▶ _Dataset entries_:
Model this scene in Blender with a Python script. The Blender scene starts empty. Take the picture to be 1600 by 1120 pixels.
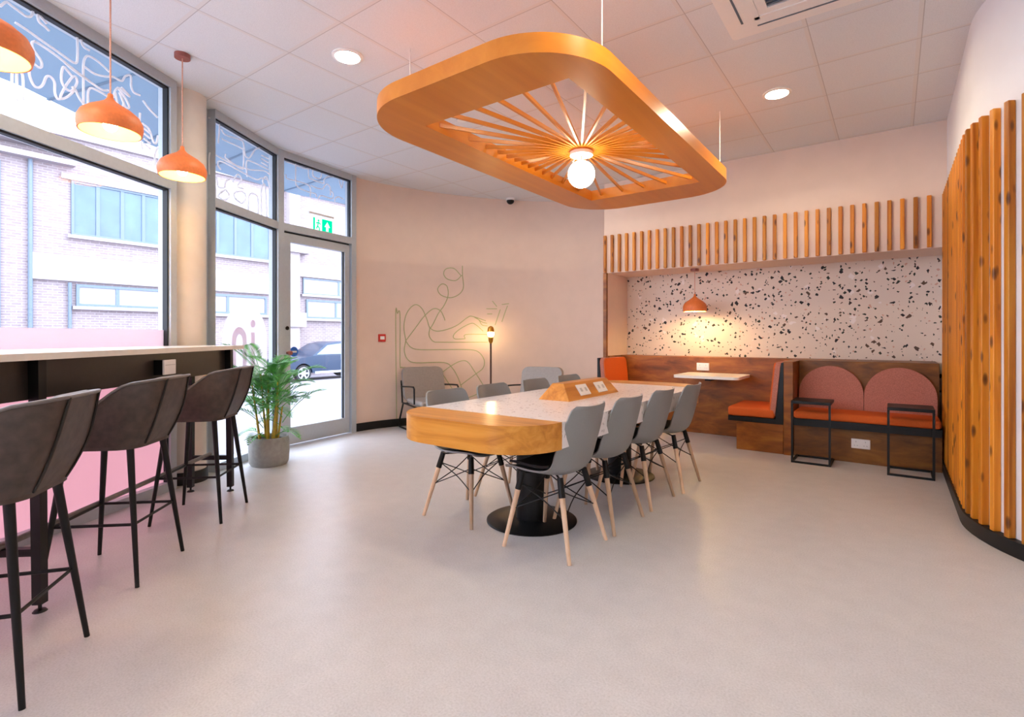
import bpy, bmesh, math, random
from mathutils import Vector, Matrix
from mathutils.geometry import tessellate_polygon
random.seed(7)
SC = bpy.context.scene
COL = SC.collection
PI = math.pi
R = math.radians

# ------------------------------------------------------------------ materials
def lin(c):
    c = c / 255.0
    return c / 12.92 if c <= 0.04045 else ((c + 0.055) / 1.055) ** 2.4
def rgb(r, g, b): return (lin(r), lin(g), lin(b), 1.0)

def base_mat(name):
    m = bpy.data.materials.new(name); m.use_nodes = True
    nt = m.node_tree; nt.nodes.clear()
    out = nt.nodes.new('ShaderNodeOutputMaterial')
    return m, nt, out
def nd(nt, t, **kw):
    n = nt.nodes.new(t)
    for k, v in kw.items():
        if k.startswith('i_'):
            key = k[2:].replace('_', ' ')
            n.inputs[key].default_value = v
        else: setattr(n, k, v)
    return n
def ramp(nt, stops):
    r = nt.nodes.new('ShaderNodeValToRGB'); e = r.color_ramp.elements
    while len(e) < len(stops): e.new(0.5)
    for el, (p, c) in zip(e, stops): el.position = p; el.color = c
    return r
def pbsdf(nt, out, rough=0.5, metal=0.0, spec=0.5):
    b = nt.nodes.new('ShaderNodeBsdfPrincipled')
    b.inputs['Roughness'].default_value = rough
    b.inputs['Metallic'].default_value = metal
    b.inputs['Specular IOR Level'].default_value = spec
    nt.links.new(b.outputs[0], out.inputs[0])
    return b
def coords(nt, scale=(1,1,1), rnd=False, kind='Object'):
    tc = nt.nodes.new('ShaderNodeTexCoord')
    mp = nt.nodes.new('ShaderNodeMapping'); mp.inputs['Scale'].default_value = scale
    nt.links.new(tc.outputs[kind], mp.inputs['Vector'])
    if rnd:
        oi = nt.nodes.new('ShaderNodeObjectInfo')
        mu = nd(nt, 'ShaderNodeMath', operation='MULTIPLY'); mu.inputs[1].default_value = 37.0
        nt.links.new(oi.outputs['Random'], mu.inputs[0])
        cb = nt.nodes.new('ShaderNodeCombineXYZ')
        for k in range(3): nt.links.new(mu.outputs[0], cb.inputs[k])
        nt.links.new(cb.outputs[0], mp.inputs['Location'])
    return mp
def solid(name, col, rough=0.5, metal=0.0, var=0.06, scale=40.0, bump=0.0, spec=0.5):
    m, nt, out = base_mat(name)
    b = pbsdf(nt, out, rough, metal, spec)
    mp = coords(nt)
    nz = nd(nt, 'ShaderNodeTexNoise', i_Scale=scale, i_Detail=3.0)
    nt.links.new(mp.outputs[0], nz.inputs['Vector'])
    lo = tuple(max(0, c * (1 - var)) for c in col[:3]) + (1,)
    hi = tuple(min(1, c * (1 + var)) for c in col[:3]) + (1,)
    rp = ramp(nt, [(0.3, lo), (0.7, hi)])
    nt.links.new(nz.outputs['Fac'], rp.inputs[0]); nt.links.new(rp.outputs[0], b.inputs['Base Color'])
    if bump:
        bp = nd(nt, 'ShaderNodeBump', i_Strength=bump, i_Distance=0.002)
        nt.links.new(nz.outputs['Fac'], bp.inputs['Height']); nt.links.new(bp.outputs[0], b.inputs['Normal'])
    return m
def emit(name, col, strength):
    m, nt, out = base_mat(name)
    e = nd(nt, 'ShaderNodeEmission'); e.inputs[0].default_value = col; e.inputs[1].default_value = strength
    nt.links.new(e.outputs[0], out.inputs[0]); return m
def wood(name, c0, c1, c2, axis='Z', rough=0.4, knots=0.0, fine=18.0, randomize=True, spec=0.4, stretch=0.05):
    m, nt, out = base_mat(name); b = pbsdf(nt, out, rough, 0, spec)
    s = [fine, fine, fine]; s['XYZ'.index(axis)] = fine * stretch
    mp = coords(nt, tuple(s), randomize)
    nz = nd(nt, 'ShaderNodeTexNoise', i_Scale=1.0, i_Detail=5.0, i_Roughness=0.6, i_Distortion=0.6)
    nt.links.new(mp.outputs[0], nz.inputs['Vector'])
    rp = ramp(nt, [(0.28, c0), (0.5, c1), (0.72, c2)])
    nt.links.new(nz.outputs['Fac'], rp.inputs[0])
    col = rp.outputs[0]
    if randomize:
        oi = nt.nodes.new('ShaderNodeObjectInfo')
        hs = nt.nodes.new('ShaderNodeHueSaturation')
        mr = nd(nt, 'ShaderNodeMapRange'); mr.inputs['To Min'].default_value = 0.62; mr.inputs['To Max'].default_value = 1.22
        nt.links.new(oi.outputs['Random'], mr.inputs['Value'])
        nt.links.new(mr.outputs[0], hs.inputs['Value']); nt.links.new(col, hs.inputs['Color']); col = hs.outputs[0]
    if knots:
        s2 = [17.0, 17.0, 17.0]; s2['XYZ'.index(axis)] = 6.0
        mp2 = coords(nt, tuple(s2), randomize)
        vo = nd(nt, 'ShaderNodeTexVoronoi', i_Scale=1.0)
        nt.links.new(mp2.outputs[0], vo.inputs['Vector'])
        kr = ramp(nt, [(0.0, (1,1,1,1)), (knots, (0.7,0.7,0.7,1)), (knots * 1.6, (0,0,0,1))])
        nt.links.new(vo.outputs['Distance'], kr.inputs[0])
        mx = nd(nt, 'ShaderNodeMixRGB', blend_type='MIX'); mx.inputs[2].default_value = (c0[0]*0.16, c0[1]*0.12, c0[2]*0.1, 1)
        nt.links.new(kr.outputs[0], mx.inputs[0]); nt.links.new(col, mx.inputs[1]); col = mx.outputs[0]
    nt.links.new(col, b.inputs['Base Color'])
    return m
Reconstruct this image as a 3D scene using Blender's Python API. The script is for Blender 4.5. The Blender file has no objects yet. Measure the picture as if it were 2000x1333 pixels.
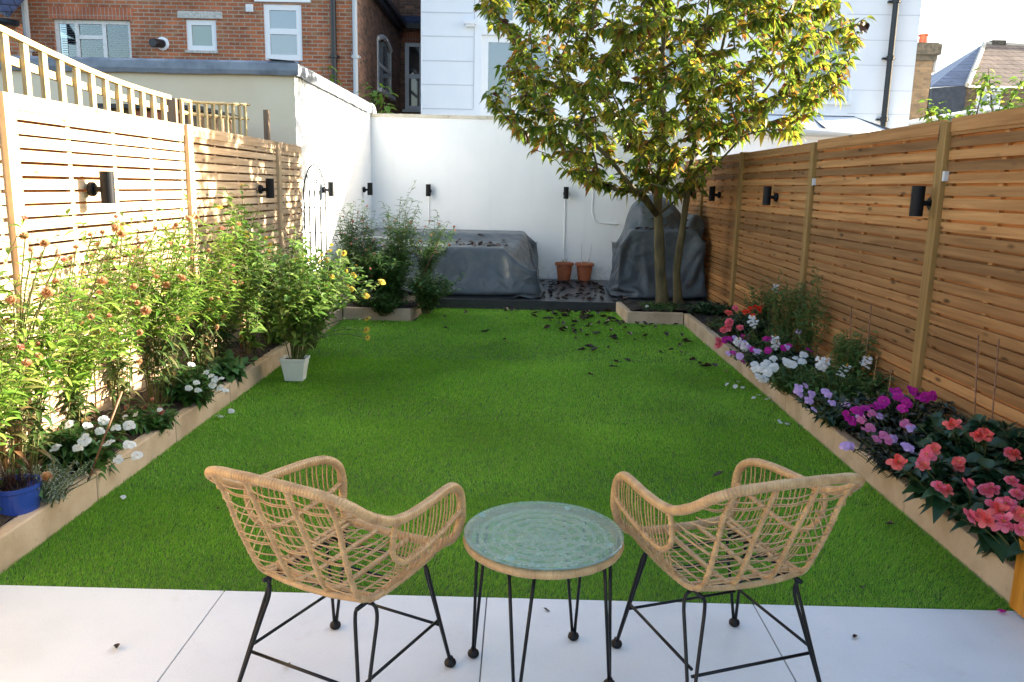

▶ _Set exercise_: Copy everything in the records above except the pictures, exactly as written.

▶ _Output below_:
Model this scene in Blender with a Python script. The Blender scene starts empty. Take the picture to be 1600 by 1120 pixels.
import bpy, bmesh, math, random
from mathutils import Vector, Matrix
from mathutils.geometry import tessellate_polygon
random.seed(7)
SC = bpy.context.scene
COL = SC.collection
PI = math.pi
R = math.radians

# ------------------------------------------------------------------ materials
def lin(c):
    c = c / 255.0
    return c / 12.92 if c <= 0.04045 else ((c + 0.055) / 1.055) ** 2.4
def rgb(r, g, b): return (lin(r), lin(g), lin(b), 1.0)

def base_mat(name):
    m = bpy.data.materials.new(name); m.use_nodes = True
    nt = m.node_tree; nt.nodes.clear()
    out = nt.nodes.new('ShaderNodeOutputMaterial')
    return m, nt, out
def nd(nt, t, **kw):
    n = nt.nodes.new(t)
    for k, v in kw.items():
        if k.startswith('i_'):
            key = k[2:].replace('_', ' ')
            n.inputs[key].default_value = v
        else: setattr(n, k, v)
    return n
def ramp(nt, stops):
    r = nt.nodes.new('ShaderNodeValToRGB'); e = r.color_ramp.elements
    while len(e) < len(stops): e.new(0.5)
    for el, (p, c) in zip(e, stops): el.position = p; el.color = c
    return r
def pbsdf(nt, out, rough=0.5, metal=0.0, spec=0.5):
    b = nt.nodes.new('ShaderNodeBsdfPrincipled')
    b.inputs['Roughness'].default_value = rough
    b.inputs['Metallic'].default_value = metal
    b.inputs['Specular IOR Level'].default_value = spec
    nt.links.new(b.outputs[0], out.inputs[0])
    return b
def coords(nt, scale=(1,1,1), rnd=False, kind='Object'):
    tc = nt.nodes.new('ShaderNodeTexCoord')
    mp = nt.nodes.new('ShaderNodeMapping'); mp.inputs['Scale'].default_value = scale
    nt.links.new(tc.outputs[kind], mp.inputs['Vector'])
    if rnd:
        oi = nt.nodes.new('ShaderNodeObjectInfo')
        mu = nd(nt, 'ShaderNodeMath', operation='MULTIPLY'); mu.inputs[1].default_value = 37.0
        nt.links.new(oi.outputs['Random'], mu.inputs[0])
        cb = nt.nodes.new('ShaderNodeCombineXYZ')
        for k in range(3): nt.links.new(mu.outputs[0], cb.inputs[k])
        nt.links.new(cb.outputs[0], mp.inputs['Location'])
    return mp
def solid(name, col, rough=0.5, metal=0.0, var=0.06, scale=40.0, bump=0.0, spec=0.5):
    m, nt, out = base_mat(name)
    b = pbsdf(nt, out, rough, metal, spec)
    mp = coords(nt)
    nz = nd(nt, 'ShaderNodeTexNoise', i_Scale=scale, i_Detail=3.0)
    nt.links.new(mp.outputs[0], nz.inputs['Vector'])
    lo = tuple(max(0, c * (1 - var)) for c in col[:3]) + (1,)
    hi = tuple(min(1, c * (1 + var)) for c in col[:3]) + (1,)
    rp = ramp(nt, [(0.3, lo), (0.7, hi)])
    nt.links.new(nz.outputs['Fac'], rp.inputs[0]); nt.links.new(rp.outputs[0], b.inputs['Base Color'])
    if bump:
        bp = nd(nt, 'ShaderNodeBump', i_Strength=bump, i_Distance=0.002)
        nt.links.new(nz.outputs['Fac'], bp.inputs['Height']); nt.links.new(bp.outputs[0], b.inputs['Normal'])
    return m
def emit(name, col, strength):
    m, nt, out = base_mat(name)
    e = nd(nt, 'ShaderNodeEmission'); e.inputs[0].default_value = col; e.inputs[1].default_value = strength
    nt.links.new(e.outputs[0], out.inputs[0]); return m
def wood(name, c0, c1, c2, axis='Z', rough=0.4, knots=0.0, fine=18.0, randomize=True, spec=0.4, stretch=0.05):
    m, nt, out = base_mat(name); b = pbsdf(nt, out, rough, 0, spec)
    s = [fine, fine, fine]; s['XYZ'.index(axis)] = fine * stretch
    mp = coords(nt, tuple(s), randomize)
    nz = nd(nt, 'ShaderNodeTexNoise', i_Scale=1.0, i_Detail=5.0, i_Roughness=0.6, i_Distortion=0.6)
    nt.links.new(mp.outputs[0], nz.inputs['Vector'])
    rp = ramp(nt, [(0.28, c0), (0.5, c1), (0.72, c2)])
    nt.links.new(nz.outputs['Fac'], rp.inputs[0])
    col = rp.outputs[0]
    if randomize:
        oi = nt.nodes.new('ShaderNodeObjectInfo')
        hs = nt.nodes.new('ShaderNodeHueSaturation')
        mr = nd(nt, 'ShaderNodeMapRange'); mr.inputs['To Min'].default_value = 0.62; mr.inputs['To Max'].default_value = 1.22
        nt.links.new(oi.outputs['Random'], mr.inputs['Value'])
        nt.links.new(mr.outputs[0], hs.inputs['Value']); nt.links.new(col, hs.inputs['Color']); col = hs.outputs[0]
    if knots:
        s2 = [17.0, 17.0, 17.0]; s2['XYZ'.index(axis)] = 6.0
        mp2 = coords(nt, tuple(s2), randomize)
        vo = nd(nt, 'ShaderNodeTexVoronoi', i_Scale=1.0)
        nt.links.new(mp2.outputs[0], vo.inputs['Vector'])
        kr = ramp(nt, [(0.0, (1,1,1,1)), (knots, (0.7,0.7,0.7,1)), (knots * 1.6, (0,0,0,1))])
        nt.links.new(vo.outputs['Distance'], kr.inputs[0])
        mx = nd(nt, 'ShaderNodeMixRGB', blend_type='MIX'); mx.inputs[2].default_value = (c0[0]*0.16, c0[1]*0.12, c0[2]*0.1, 1)
        nt.links.new(kr.outputs[0], mx.inputs[0]); nt.links.new(col, mx.inputs[1]); col = mx.outputs[0]
    nt.links.new(col, b.inputs['Base Color'])
    return m
Reconstruct this image as a 3D scene using Blender's Python API. The script is for Blender 4.5. The Blender file has no objects yet. Measure the picture as if it were 2000x1333 pixels.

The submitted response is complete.